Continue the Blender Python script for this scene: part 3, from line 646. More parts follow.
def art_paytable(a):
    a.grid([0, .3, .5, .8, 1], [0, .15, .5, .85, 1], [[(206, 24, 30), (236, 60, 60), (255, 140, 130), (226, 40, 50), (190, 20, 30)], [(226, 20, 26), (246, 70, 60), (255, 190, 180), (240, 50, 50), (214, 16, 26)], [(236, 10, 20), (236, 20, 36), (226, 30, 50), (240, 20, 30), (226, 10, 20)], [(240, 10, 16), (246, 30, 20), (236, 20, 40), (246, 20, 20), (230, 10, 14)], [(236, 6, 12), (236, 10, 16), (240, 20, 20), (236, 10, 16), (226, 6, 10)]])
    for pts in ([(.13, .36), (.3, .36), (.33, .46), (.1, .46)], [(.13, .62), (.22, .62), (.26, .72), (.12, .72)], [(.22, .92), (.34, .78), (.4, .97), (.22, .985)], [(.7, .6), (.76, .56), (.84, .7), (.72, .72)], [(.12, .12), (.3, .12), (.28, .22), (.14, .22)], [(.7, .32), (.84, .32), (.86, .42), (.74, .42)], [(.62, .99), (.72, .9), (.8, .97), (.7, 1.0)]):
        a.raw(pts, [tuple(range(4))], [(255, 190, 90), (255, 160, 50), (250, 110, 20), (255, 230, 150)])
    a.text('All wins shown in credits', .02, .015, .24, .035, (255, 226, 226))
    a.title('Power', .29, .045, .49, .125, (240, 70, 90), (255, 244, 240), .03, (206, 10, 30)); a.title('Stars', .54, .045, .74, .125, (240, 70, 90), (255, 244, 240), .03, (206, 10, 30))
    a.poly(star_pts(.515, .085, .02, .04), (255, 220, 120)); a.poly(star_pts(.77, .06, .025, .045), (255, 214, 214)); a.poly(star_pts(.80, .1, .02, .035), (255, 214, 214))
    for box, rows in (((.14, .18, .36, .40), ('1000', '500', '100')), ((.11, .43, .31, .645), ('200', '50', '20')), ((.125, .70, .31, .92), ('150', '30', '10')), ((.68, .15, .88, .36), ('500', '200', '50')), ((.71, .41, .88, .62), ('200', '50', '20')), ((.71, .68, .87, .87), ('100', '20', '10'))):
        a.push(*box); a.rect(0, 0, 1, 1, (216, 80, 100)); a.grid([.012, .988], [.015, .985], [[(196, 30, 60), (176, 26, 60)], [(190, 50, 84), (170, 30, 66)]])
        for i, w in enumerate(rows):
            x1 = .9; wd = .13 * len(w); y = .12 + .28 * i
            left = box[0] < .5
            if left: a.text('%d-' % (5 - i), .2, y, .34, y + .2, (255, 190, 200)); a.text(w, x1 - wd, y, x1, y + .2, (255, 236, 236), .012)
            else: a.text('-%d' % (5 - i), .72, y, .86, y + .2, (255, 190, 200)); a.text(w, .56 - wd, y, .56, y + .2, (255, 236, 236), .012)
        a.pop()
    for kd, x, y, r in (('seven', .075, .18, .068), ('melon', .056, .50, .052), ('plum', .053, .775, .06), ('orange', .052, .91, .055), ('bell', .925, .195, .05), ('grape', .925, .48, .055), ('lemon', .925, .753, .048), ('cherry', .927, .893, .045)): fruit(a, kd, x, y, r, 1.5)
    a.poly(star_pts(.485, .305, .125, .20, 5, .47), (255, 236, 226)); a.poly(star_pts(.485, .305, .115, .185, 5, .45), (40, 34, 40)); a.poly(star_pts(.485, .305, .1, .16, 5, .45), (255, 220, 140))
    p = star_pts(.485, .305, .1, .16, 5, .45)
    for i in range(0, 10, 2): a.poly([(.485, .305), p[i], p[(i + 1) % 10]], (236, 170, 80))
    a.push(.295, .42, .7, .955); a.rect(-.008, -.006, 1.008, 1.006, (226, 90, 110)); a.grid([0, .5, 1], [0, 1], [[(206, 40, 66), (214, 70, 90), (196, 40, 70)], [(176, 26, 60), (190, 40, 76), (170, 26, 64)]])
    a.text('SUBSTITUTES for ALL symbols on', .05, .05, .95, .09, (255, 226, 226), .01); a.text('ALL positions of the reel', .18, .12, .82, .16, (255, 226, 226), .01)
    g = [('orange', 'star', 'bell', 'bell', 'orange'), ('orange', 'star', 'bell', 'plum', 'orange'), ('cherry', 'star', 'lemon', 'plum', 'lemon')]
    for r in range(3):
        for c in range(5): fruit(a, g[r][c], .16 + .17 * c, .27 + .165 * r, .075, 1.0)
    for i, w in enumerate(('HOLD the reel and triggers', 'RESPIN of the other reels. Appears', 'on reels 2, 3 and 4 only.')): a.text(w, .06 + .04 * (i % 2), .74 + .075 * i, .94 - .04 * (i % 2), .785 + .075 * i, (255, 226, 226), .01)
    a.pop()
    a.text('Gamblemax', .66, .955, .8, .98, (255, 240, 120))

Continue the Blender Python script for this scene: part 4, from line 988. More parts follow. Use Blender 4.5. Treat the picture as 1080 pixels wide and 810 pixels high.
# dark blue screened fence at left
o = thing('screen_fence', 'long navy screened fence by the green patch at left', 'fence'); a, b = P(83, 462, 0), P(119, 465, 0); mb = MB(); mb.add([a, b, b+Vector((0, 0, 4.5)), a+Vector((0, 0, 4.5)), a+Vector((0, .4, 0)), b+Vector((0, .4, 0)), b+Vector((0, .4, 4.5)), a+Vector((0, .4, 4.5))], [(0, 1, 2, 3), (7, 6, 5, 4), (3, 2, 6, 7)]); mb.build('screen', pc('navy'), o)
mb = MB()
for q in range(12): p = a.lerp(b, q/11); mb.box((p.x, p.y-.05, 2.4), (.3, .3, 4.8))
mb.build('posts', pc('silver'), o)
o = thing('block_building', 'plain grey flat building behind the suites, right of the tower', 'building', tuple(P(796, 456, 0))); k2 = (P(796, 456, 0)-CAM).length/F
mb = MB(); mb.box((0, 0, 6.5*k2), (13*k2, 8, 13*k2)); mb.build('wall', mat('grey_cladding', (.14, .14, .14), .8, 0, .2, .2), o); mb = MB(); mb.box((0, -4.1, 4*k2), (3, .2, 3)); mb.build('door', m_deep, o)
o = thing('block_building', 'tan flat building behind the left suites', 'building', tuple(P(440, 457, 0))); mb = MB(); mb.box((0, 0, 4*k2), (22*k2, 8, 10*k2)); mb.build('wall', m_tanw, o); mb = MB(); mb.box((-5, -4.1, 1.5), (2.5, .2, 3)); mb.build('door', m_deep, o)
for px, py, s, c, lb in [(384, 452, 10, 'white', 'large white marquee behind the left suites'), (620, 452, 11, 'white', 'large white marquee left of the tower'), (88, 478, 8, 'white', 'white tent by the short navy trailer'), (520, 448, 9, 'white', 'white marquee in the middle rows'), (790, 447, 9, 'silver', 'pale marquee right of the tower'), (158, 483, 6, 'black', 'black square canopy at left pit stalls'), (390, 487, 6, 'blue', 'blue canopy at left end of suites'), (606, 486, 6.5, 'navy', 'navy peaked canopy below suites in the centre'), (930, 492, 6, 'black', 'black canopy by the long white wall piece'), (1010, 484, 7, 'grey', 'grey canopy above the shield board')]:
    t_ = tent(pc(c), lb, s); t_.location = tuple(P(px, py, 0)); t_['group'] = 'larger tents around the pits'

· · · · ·

▶ [What you are asked to do] Set down all of the records shown above once more, exactly.

▶ [Reply to the exercise]
Continue the Blender Python script for this scene: part 3, from line 646. More parts follow.
def art_paytable(a):
    a.grid([0, .3, .5, .8, 1], [0, .15, .5, .85, 1], [[(206, 24, 30), (236, 60, 60), (255, 140, 130), (226, 40, 50), (190, 20, 30)], [(226, 20, 26), (246, 70, 60), (255, 190, 180), (240, 50, 50), (214, 16, 26)], [(236, 10, 20), (236, 20, 36), (226, 30, 50), (240, 20, 30), (226, 10, 20)], [(240, 10, 16), (246, 30, 20), (236, 20, 40), (246, 20, 20), (230, 10, 14)], [(236, 6, 12), (236, 10, 16), (240, 20, 20), (236, 10, 16), (226, 6, 10)]])
    for pts in ([(.13, .36), (.3, .36), (.33, .46), (.1, .46)], [(.13, .62), (.22, .62), (.26, .72), (.12, .72)], [(.22, .92), (.34, .78), (.4, .97), (.22, .985)], [(.7, .6), (.76, .56), (.84, .7), (.72, .72)], [(.12, .12), (.3, .12), (.28, .22), (.14, .22)], [(.7, .32), (.84, .32), (.86, .42), (.74, .42)], [(.62, .99), (.72, .9), (.8, .97), (.7, 1.0)]):
        a.raw(pts, [tuple(range(4))], [(255, 190, 90), (255, 160, 50), (250, 110, 20), (255, 230, 150)])
    a.text('All wins shown in credits', .02, .015, .24, .035, (255, 226, 226))
    a.title('Power', .29, .045, .49, .125, (240, 70, 90), (255, 244, 240), .03, (206, 10, 30)); a.title('Stars', .54, .045, .74, .125, (240, 70, 90), (255, 244, 240), .03, (206, 10, 30))
    a.poly(star_pts(.515, .085, .02, .04), (255, 220, 120)); a.poly(star_pts(.77, .06, .025, .045), (255, 214, 214)); a.poly(star_pts(.80, .1, .02, .035), (255, 214, 214))
    for box, rows in (((.14, .18, .36, .40), ('1000', '500', '100')), ((.11, .43, .31, .645), ('200', '50', '20')), ((.125, .70, .31, .92), ('150', '30', '10')), ((.68, .15, .88, .36), ('500', '200', '50')), ((.71, .41, .88, .62), ('200', '50', '20')), ((.71, .68, .87, .87), ('100', '20', '10'))):
        a.push(*box); a.rect(0, 0, 1, 1, (216, 80, 100)); a.grid([.012, .988], [.015, .985], [[(196, 30, 60), (176, 26, 60)], [(190, 50, 84), (170, 30, 66)]])
        for i, w in enumerate(rows):
            x1 = .9; wd = .13 * len(w); y = .12 + .28 * i
            left = box[0] < .5
            if left: a.text('%d-' % (5 - i), .2, y, .34, y + .2, (255, 190, 200)); a.text(w, x1 - wd, y, x1, y + .2, (255, 236, 236), .012)
            else: a.text('-%d' % (5 - i), .72, y, .86, y + .2, (255, 190, 200)); a.text(w, .56 - wd, y, .56, y + .2, (255, 236, 236), .012)
        a.pop()
    for kd, x, y, r in (('seven', .075, .18, .068), ('melon', .056, .50, .052), ('plum', .053, .775, .06), ('orange', .052, .91, .055), ('bell', .925, .195, .05), ('grape', .925, .48, .055), ('lemon', .925, .753, .048), ('cherry', .927, .893, .045)): fruit(a, kd, x, y, r, 1.5)
    a.poly(star_pts(.485, .305, .125, .20, 5, .47), (255, 236, 226)); a.poly(star_pts(.485, .305, .115, .185, 5, .45), (40, 34, 40)); a.poly(star_pts(.485, .305, .1, .16, 5, .45), (255, 220, 140))
    p = star_pts(.485, .305, .1, .16, 5, .45)
    for i in range(0, 10, 2): a.poly([(.485, .305), p[i], p[(i + 1) % 10]], (236, 170, 80))
    a.push(.295, .42, .7, .955); a.rect(-.008, -.006, 1.008, 1.006, (226, 90, 110)); a.grid([0, .5, 1], [0, 1], [[(206, 40, 66), (214, 70, 90), (196, 40, 70)], [(176, 26, 60), (190, 40, 76), (170, 26, 64)]])
    a.text('SUBSTITUTES for ALL symbols on', .05, .05, .95, .09, (255, 226, 226), .01); a.text('ALL positions of the reel', .18, .12, .82, .16, (255, 226, 226), .01)
    g = [('orange', 'star', 'bell', 'bell', 'orange'), ('orange', 'star', 'bell', 'plum', 'orange'), ('cherry', 'star', 'lemon', 'plum', 'lemon')]
    for r in range(3):
        for c in range(5): fruit(a, g[r][c], .16 + .17 * c, .27 + .165 * r, .075, 1.0)
    for i, w in enumerate(('HOLD the reel and triggers', 'RESPIN of the other reels. Appears', 'on reels 2, 3 and 4 only.')): a.text(w, .06 + .04 * (i % 2), .74 + .075 * i, .94 - .04 * (i % 2), .785 + .075 * i, (255, 226, 226), .01)
    a.pop()
    a.text('Gamblemax', .66, .955, .8, .98, (255, 240, 120))

Continue the Blender Python script for this scene: part 4, from line 988. More parts follow. Use Blender 4.5. Treat the picture as 1080 pixels wide and 810 pixels high.
# dark blue screened fence at left
o = thing('screen_fence', 'long navy screened fence by the green patch at left', 'fence'); a, b = P(83, 462, 0), P(119, 465, 0); mb = MB(); mb.add([a, b, b+Vector((0, 0, 4.5)), a+Vector((0, 0, 4.5)), a+Vector((0, .4, 0)), b+Vector((0, .4, 0)), b+Vector((0, .4, 4.5)), a+Vector((0, .4, 4.5))], [(0, 1, 2, 3), (7, 6, 5, 4), (3, 2, 6, 7)]); mb.build('screen', pc('navy'), o)
mb = MB()
for q in range(12): p = a.lerp(b, q/11); mb.box((p.x, p.y-.05, 2.4), (.3, .3, 4.8))
mb.build('posts', pc('silver'), o)
o = thing('block_building', 'plain grey flat building behind the suites, right of the tower', 'building', tuple(P(796, 456, 0))); k2 = (P(796, 456, 0)-CAM).length/F
mb = MB(); mb.box((0, 0, 6.5*k2), (13*k2, 8, 13*k2)); mb.build('wall', mat('grey_cladding', (.14, .14, .14), .8, 0, .2, .2), o); mb = MB(); mb.box((0, -4.1, 4*k2), (3, .2, 3)); mb.build('door', m_deep, o)
o = thing('block_building', 'tan flat building behind the left suites', 'building', tuple(P(440, 457, 0))); mb = MB(); mb.box((0, 0, 4*k2), (22*k2, 8, 10*k2)); mb.build('wall', m_tanw, o); mb = MB(); mb.box((-5, -4.1, 1.5), (2.5, .2, 3)); mb.build('door', m_deep, o)
for px, py, s, c, lb in [(384, 452, 10, 'white', 'large white marquee behind the left suites'), (620, 452, 11, 'white', 'large white marquee left of the tower'), (88, 478, 8, 'white', 'white tent by the short navy trailer'), (520, 448, 9, 'white', 'white marquee in the middle rows'), (790, 447, 9, 'silver', 'pale marquee right of the tower'), (158, 483, 6, 'black', 'black square canopy at left pit stalls'), (390, 487, 6, 'blue', 'blue canopy at left end of suites'), (606, 486, 6.5, 'navy', 'navy peaked canopy below suites in the centre'), (930, 492, 6, 'black', 'black canopy by the long white wall piece'), (1010, 484, 7, 'grey', 'grey canopy above the shield board')]:
    t_ = tent(pc(c), lb, s); t_.location = tuple(P(px, py, 0)); t_['group'] = 'larger tents around the pits'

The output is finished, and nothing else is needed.